(8 July 2022 – Global) Leading trade banks are expanding credit for global commodities trade as the Russian invasion of Ukraine ramps prices for raw materials, energy, agricultural produce and fertiliser.
Major trade financiers such as MUFG and ING are extending credit to large corporates to underwrite clogged shipping and logistics channels. Trade finance underpins commodities markets, which depend heavily on access to loans to fund the purchases, blending, storage and transport of raw materials. With the war in Ukraine artificially elevating prices coupled with supply chain disruptions, traders are pushing for additional capital to settle shipments of grains, metals, oil and fuels.
MUFG is expanding its commodity trade finance business with a new desk in Amsterdam. The Japanese bank has also acquired BNP Paribas’s commodities finance unit in the US as the French group withdraws from the sector.
“There is a bit of room we can grow, but it’s not going to be massive. ING’s overall lending to the commodities industry is rising though remains below 2019 levels. Clients are now using up much more of the credit lines already supplied” stated ING Head of Trade and Commodity Finance, Maarten Koning.

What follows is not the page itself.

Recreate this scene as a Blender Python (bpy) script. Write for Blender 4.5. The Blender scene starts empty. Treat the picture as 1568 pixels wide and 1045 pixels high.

“Suddenly it’s a different market. Commodities are not only buoyant but they are totally strategic at this moment when countries and companies are reshuffling their supply chains” commented Lambert Commodities Founder, Jean-Francois Lambert.
“Risks are keeping lenders on their guard even as prices strengthen. Banks are following their customers pragmatically. It doesn’t mean they are coming back to commodities with a vengeance” Lambert added.